Tuesday, October 7, 2014

Design work on interface to hook devices to 1130 through SAC

DESIGNING 1130 SAC INTERFACE BOX

One of my objectives in designing the interface to hook up peripherals to the 1130 was to allow more than one device to be hooked up at the same time. Outbound access from the 1131, via the XIO instructions, is inherently serialized but inbound access, both cycle stealing to move data and requests for interrupts, may occur from more than one of the devices in uncontrolled sequences.

Interrupt levels could be used by more than one device on my box, thus I have to keep track of requests and present them in appropriate priority order. Cycle steal requests share a single level with the SAC, but if more than one device asks for cycle stealing, I not only have to keep track and present requests in some order. I also have to block the devices which are not given the cycle stealing hardware from seeing the CS level occur.

The logic for each device would presume that when CS level 1 is active, its request for cycle stealing was granted. All devices which requested cycle stealing will attempt to control the hardware when they see CS Level 1 active.

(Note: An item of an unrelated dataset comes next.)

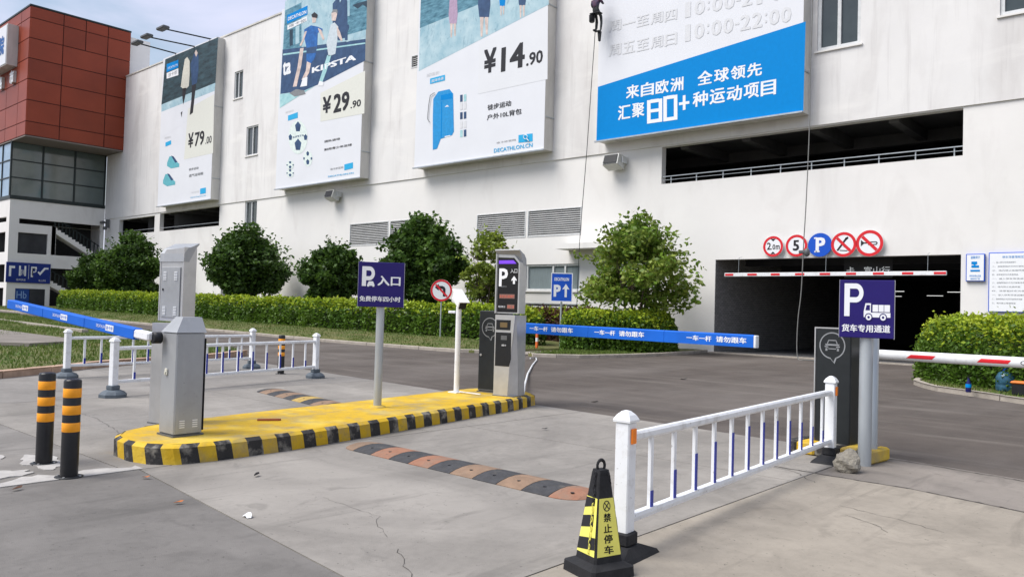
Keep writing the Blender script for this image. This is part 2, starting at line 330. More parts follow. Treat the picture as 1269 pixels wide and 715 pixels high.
slab([(-7.46 + J, -6), (-3.05 - J, -6), (-3.05 - J, 2.78 - J), (-7.46 + J, 3.26 - J)], CONC[2])
slab([(-3.05 + J, -6), (2.4, -6), (2.4, 2.3 - J), (-3.05 + J, 2.78 - J)], CONC[3])
slab([(2.414, -6), (9, -6), (9, 6.4), (2.414, 7.4)], CONC[3])
slab([(-3.05 + J, 8.18), (-2.9, 8.16), (-2.1, 8.14), (-1.2, 7.93), (-.2, 7.8), (2.4, 7.52), (9, 6.43), (9, ye(9)), (-1.44, ye(-1.44)), (-2.84, ye(-2.84)), (-3.05 + J, ye(-3))], STRIP, .011)
# wandering cracks: narrow open grooves
crk = mat('crack_dirt', (.05, .045, .04), .95)
def crack(pts, wdt, z=.0165):
    mb = MB(); P = []
    for (a, b), (c, d) in zip(pts, pts[1:]):
        L = math.hypot(c - a, d - b); k = max(2, int(L / .06))
        for i in range(k): t = i / k; P.append((a + (c - a) * t + random.uniform(-.016, .016), b + (d - b) * t + random.uniform(-.016, .016)))
    P.append(pts[-1])
    for p, q in zip(P, P[1:]):
        n = Vector((q[1] - p[1], p[0] - q[0])).normalized() * wdt * random.uniform(.4, 1)
        mb.face([(p[0] - n.x, p[1] - n.y, z), (q[0] - n.x, q[1] - n.y, z), (q[0] + n.x, q[1] + n.y, z), (p[0] + n.x, p[1] + n.y, z)])
    return mb.build('crack', crk, apron, kind='structure')
crack([(-3.6, 8.19), (-2.9, 8.15), (-2.1, 8.13), (-1.2, 7.915), (-.2, 7.79), (2.3, 7.5)], .014)
crack([(-2.9, 9.7), (-2.38, 9.64), (-1.44, 9.46), (3, 8.7)], .013)
crack([gd(400, 618)[:2], gd(468, 642)[:2], gd(470, 655)[:2], gd(480, 668)[:2]], .0018)
crack([gd(492, 682)[:2], gd(500, 700)[:2], gd(510, 718)[:2]], .0025)
crack([gd(1040, 628)[:2], gd(1110, 645)[:2], gd(1170, 662)[:2]], .003)
crack([gd(957, 580)[:2], gd(985, 586)[:2], gd(1010, 600)[:2]], .004); crack([gd(1050, 640)[:2], gd(1090, 655)[:2], gd(1100, 662)[:2]], .003); crack([gd(60, 500)[:2], gd(120, 520)[:2], gd(160, 545)[:2]], .003)
# pale mortar smear along the slab edge by the bollards
MORT = mat('mortar_smear', (.47, .45, .42), .95, col2=(.34, .325, .31), scale=9)
random.seed(3); xm_ = []; smear = link('mortar_smear', None, kind='structure')
for i in range(34):
    y = 1.3 + 2.0 * i / 33; wv = .06 + .20 * abs(math.sin(i * .37 + 1)) * max(.15, 1 - abs(y - 2.5) / 1.3) + random.uniform(0, .08); xm_.append((y, -7.472 + random.uniform(-.004, .004), -7.472 - wv))
def patch(pts, z):
    q = MB(); n = len(pts); cx_ = sum(p[0] for p in pts) / n; cy_ = sum(p[1] for p in pts) / n
    q.prism([(x, y, .002) for x, y in pts], (0, 0, z - .002)); q.build('mortar_patch', MORT, smear)
for a0, a1 in ((0, 12), (12, 23), (23, 33)): patch([(r[1], r[0]) for r in xm_[a0:a1 + 1]] + [(r[2], r[0]) for r in reversed(xm_[a0:a1 + 1])], .0185)
for k_, (cx_, cy_, rx_, ry_) in enumerate(((-8.35, 2.74, .4, .16), (-9.0, 2.45, .3, .1), (-7.95, 2.3, .16, .2))):
    patch([(cx_ + rx_ * (1 + .22 * math.sin(5 * t_ + cx_)) * math.cos(t_), cy_ + ry_ * (1 + .25 * math.sin(7 * t_)) * math.sin(t_)) for t_ in np.linspace(0, 2 * PI, 30, endpoint=False)], .0205 + .002 * k_)

def kerb(pts, w_, h, L, m, name='kerb', zb=0.):
    root = link(name, None, kind='structure'); P = [Vector((x, y, 0)) for x, y in pts]
    seg = []; acc = [0]
    for a, b in zip(P, P[1:]): acc.append(acc[-1] + (b - a).length)
    def at(s):
        for i in range(len(P) - 1):
            if s <= acc[i + 1] + 1e-6: return P[i] + (P[i + 1] - P[i]) * ((s - acc[i]) / (acc[i + 1] - acc[i]))
        return P[-1]
    k = max(1, round(acc[-1] / L)); st = acc[-1] / k
    for i in range(k):
        a, b = at(i * st), at((i + 1) * st); d = (b - a).normalized(); n = Vector((-d.y, d.x, 0)); g_ = .008
        a = a + d * g_; b = b - d * g_; j = random.uniform(-.008, .008); n2 = n * w_
        z0a, z0b = zg(a.x) - .1, zg(b.x) - .1; hh = h + random.uniform(-.006, .006)
        a = a + n * j; b = b + n * j
        lo = [Vector((a.x, a.y, z0a)), Vector((b.x, b.y, z0b)), Vector((b.x, b.y, z0b)) + n2, Vector((a.x, a.y, z0a)) + n2]
        up = Vector((0, 0, .1 + hh)); c = n * .02
        mb = MB(); mb.add(lo + [lo[0] + up - Vector((0, 0, .02)), lo[1] + up - Vector((0, 0, .02)), lo[2] + up, lo[3] + up, lo[0] + up + c, lo[1] + up + c],
            [(0, 1, 5, 4), (4, 5, 9, 8), (8, 9, 6, 7), (1, 2, 6, 9, 5), (3, 0, 4, 8, 7), (2, 3, 7, 6)])
        mb.build('kerb_stone', m, root)
    return root
# far kerb and lawn (kerb line runs right to left; its inner side is towards the building)
kerb([(-19.2, 22.4), (-19.25, 20.6), (-19.6, 20.0), (-20.6, 19.75), (-28, 19.6), (-50, 19.5), (-79, 19.5)][::-1], .13, .12, 1.0, KERB)
kerb([(-15.95, 30.5), (-15.6, 28.4), (-15.45, 26), (-15.5, 23.6), (-15.95, 21.8), (-16.7, 20.9), (-17.6, 20.55), (-17.9, 21.2), (-18.0, 22.6)][::-1], .13, .12, .8, KERB)
kerb([(-6.0, 30.4), (-5.9, 27), (-5.85, 23), (-5.6, 21.5), (-4.9, 20.1), (-3.98, 19.45), (-2.8, 18.5), (-1, 17.2), (2, 15.4), (6, 13.6)][::-1], -.13, .12, .9, KERB, 'kerb')
LK = [(-21.5, 12.45), (-21.31, 12.17), (-20.19, 10.59), (-19.68, 8.96), (-19.03, 7.44), (-18.0, 6.16), (-17.13, 4.82), (-15.3, 0), (-12, -8)]
kerb(LK, -.22, .15, 1.25, KERBR)
def sheet(name, outline, zf, m, step=1.0, kind='structure'):
    """a raised planted bed: grid of quads inside an outline, with the height zf(x, y)"""
    def inside(x, y):
        c = False; n = len(outline)
        for i in range(n):
            (a, b), (p, q) = outline[i], outline[(i + 1) % n]
            if (b > y) != (q > y) and x < (p - a) * (y - b) / (q - b) + a: c = not c
        return c
    bm = bmesh.new(); vs = [bm.verts.new((x, y, 0)) for x, y in outline]; bm.faces.new(vs)
    xs = [p[0] for p in outline]; ys = [p[1] for p in outline]
    for ax, lo, hi in ((0, min(xs), max(xs)), (1, min(ys), max(ys))):
        k = lo + step
        while k < hi:
            co = [0, 0, 0]; co[ax] = k; no = [0, 0, 0]; no[ax] = 1
            bmesh.ops.bisect_plane(bm, geom=bm.verts[:] + bm.edges[:] + bm.faces[:], plane_co=co, plane_no=no); k += step
    for v in bm.verts: v.co.z = zf(v.co.x, v.co.y)
    bd = [e for e in bm.edges if e.is_boundary]; ex = bmesh.ops.extrude_edge_only(bm, edges=bd)
    for v in ex['geom']:
        if isinstance(v, bmesh.types.BMVert): v.co.z = -.06
    me = bpy.data.meshes.new(name); bm.to_mesh(me); bm.free(); me.materials.append(m)
    for p in me.polygons: p.use_smooth = True
    return link(name, me, kind=kind), inside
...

I realized that on the 1130 system, the SAC is designed to support just one connected device.  In order to handle more than one, the 1133 Multiplexer cabinet is hooked to the SAC. The multiplexing logic in the 1133 is similar to what I want to do - it divides up the devices into a number of multiplex levels, prioritizing access, blocking visibility of control signals and holding requests until they can be presented.
Role of 1133 as a multiplexer for more than one device through SAC
I have a general outline for how I will implement the multiplexing, working from the control lines that are available on the SAC, the outbound sequences for XIO instructions and some thinking about the conditions and states that can exist for inbound requests from the devices.

Since each device adapter is responsible for almost all of the work of tracking the XIO instruction, latching data, signaling for writes to core, handling interrupts, cycle steals and sense status, the multiplexer logic is only involved in gating the interrupt and cycle steal signals between devices and the 1131. It only has to switch the gating based on priority as the active device drops its requests.

I also have a design for the FSM to track the stages of an XIO instruction and to recognize when to take certain actions such as latching data from the 1131, setting up and signaling channel write for data going out to the 1131, and setting other status information. This is the logic needed at the heart of a device adapter. It can be instantiated for each device interface being implemented for connection through the SAC.